La société et la guerre
La société civile s’est rendu compte de la réalité de la guerre en 2015 au moment des attentats. Pourtant, nous sommes en guerre contre le djihadisme depuis 1994 et les premiers attentats du GIA. Après il y a eu Vigipirate et Sentinelle. Je pense néanmoins que ces missions n’ont jamais empêché un attentat. Cela rassure la population et c’est surtout très facile pour les politiques d’engager des militaires. Ce type de mission coûte cher, monopolise beaucoup de monde et diminue les périodes d’entraînement. Entre 2008 et 2015, on a réduit les armées de 95 000 postes.
En quelques jours, sous le coup de l'émotion, la politique de recrutement s’est totalement inversée. Cela prouve aussi que notre perception de la mort ou de l’engagement peut radicalement changer en fonction des évènements. La notion de combat n’est plus taboue aujourd'hui, mais pour revenir aux héros, nous sommes encore dans le culte du héros sacrificiel. On ne parle de lui que quand il est mort. J’aimerais que l’on parle d’eux avant qu’ils ne soient tués. Et que l’on arrête aussi de se cacher de la population. Les militaires ne se présentent que par leurs prénoms, sortent dans la rue en tenue civile et passent à la télé avec un masque. L’institution doit être moins frileuse et remettre le militaire dans la société, un peu comme aux États-Unis, sans forcément basculer dans l’excès.
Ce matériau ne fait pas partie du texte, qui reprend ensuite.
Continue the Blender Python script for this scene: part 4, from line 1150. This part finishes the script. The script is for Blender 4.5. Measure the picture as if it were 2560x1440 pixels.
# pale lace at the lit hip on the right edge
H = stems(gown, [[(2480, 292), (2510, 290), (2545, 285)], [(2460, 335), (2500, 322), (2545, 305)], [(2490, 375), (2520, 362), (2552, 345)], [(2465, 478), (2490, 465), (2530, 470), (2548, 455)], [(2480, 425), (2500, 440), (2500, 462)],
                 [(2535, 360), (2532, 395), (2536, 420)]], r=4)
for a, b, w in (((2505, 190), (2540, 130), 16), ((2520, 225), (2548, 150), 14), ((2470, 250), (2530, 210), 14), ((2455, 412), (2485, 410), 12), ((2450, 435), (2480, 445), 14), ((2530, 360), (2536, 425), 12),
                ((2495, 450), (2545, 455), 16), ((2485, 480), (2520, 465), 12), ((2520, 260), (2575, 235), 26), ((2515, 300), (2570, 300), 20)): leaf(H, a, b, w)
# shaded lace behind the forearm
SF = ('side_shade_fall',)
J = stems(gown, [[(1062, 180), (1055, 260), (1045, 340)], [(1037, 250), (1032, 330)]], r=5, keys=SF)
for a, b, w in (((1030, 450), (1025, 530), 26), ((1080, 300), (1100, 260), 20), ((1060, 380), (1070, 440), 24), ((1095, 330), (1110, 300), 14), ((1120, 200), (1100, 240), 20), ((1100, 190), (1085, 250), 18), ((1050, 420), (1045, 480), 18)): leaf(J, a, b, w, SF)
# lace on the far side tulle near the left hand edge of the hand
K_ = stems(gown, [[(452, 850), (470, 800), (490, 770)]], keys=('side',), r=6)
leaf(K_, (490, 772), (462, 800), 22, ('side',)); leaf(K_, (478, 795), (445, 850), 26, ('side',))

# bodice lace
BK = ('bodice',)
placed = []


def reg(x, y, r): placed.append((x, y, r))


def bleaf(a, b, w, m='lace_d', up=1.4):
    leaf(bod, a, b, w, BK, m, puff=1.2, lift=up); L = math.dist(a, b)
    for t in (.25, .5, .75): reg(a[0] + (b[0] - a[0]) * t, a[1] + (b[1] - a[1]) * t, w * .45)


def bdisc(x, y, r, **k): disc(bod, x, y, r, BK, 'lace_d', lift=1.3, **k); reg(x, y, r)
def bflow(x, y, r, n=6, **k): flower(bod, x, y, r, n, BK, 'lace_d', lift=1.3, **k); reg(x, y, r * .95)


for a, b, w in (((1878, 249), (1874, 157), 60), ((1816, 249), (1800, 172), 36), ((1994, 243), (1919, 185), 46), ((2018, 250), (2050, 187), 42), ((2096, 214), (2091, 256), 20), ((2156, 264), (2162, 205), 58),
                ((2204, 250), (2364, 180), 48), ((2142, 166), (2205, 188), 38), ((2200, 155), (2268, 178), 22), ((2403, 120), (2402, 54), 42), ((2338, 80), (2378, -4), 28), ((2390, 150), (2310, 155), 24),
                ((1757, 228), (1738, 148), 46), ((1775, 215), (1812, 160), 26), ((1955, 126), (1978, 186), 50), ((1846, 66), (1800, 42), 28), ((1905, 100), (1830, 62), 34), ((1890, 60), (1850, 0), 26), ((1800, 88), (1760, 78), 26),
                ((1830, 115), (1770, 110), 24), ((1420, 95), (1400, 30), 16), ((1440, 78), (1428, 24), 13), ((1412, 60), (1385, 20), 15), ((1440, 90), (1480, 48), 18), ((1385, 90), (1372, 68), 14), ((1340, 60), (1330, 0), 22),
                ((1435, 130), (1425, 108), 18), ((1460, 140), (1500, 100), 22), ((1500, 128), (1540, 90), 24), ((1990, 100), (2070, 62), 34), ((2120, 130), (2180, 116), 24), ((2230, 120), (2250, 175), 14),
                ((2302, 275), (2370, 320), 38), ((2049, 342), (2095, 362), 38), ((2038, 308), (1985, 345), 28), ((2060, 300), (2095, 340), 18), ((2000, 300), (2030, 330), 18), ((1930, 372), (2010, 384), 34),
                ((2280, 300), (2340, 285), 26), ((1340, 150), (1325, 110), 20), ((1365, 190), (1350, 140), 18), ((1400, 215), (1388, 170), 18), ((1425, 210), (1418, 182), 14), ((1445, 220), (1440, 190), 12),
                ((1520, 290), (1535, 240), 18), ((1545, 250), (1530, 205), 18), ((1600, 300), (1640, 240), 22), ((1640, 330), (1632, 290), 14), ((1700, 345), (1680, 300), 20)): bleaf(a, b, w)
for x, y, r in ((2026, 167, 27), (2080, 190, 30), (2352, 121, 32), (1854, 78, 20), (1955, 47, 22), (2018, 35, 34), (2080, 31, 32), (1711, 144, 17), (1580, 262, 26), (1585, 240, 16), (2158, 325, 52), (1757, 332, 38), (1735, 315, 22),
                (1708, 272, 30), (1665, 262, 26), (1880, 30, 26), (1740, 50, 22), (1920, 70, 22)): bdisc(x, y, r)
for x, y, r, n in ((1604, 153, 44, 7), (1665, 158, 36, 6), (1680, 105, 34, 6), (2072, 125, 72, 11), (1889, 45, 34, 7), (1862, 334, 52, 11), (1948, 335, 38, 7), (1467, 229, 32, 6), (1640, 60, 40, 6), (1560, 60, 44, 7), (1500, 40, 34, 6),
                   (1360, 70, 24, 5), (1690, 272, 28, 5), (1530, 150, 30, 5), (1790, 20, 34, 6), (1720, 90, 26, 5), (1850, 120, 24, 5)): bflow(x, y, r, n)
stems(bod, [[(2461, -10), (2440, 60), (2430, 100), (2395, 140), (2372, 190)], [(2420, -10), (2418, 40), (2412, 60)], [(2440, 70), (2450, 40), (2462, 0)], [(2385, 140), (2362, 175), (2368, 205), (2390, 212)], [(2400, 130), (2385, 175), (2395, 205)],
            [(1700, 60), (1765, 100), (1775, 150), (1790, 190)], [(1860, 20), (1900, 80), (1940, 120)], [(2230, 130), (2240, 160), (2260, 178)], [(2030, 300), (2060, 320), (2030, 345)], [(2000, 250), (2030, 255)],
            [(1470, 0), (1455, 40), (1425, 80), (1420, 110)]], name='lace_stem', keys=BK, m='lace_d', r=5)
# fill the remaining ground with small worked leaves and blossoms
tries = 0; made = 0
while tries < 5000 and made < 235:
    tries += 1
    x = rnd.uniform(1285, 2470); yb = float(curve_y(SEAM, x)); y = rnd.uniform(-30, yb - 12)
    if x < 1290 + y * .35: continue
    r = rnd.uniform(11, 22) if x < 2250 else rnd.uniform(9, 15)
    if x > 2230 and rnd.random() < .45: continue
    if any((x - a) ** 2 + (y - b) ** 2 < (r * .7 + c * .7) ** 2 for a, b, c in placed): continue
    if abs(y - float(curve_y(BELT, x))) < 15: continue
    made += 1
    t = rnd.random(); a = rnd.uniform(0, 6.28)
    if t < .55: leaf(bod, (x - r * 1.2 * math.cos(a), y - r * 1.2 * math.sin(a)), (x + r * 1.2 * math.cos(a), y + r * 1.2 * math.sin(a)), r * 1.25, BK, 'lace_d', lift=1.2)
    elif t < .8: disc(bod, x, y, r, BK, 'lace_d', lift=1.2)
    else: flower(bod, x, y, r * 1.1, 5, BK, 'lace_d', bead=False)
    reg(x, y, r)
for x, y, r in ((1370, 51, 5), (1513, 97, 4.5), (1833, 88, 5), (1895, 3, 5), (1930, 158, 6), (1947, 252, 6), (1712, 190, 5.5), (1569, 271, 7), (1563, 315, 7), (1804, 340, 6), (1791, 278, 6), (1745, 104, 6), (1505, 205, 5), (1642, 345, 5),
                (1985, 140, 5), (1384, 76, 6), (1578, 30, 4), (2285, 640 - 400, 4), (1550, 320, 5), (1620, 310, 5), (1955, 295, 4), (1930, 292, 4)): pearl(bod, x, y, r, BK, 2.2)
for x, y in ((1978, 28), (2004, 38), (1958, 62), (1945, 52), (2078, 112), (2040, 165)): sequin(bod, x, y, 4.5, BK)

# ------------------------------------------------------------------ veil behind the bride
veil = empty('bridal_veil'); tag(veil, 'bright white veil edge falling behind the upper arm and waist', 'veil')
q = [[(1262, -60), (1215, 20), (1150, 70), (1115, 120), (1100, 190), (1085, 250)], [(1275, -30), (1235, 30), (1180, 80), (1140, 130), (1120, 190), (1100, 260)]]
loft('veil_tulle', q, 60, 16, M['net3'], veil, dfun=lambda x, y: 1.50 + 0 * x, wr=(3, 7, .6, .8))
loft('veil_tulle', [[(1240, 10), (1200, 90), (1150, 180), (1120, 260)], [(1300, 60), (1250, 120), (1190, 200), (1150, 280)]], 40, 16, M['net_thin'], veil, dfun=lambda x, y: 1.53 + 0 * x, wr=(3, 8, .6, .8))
Conseil à un militaire qui voudrait écrire
Qu’il le fasse ! Je souffre encore de ne pas avoir écrit sur mes expériences opérationnelles quand j’étais sur place. Qu’ils racontent de belles histoires, qu’ils transmettent leur passion. C’est un excellent exercice et cela permet de faire le lien avec ceux qui ne connaissent pas ou ne comprennent pas ce que font les militaires. Parler, écrire, analyser, critiquer, c’est comme ça que l’on progresse. Ce n’est pas trahir l’institution que d’avoir un avis et de profiter de l’espace pour réfléchir librement pour le bien et le service de la France. Plus on a de militaires qui écrivent, plus on existera dans le paysage français.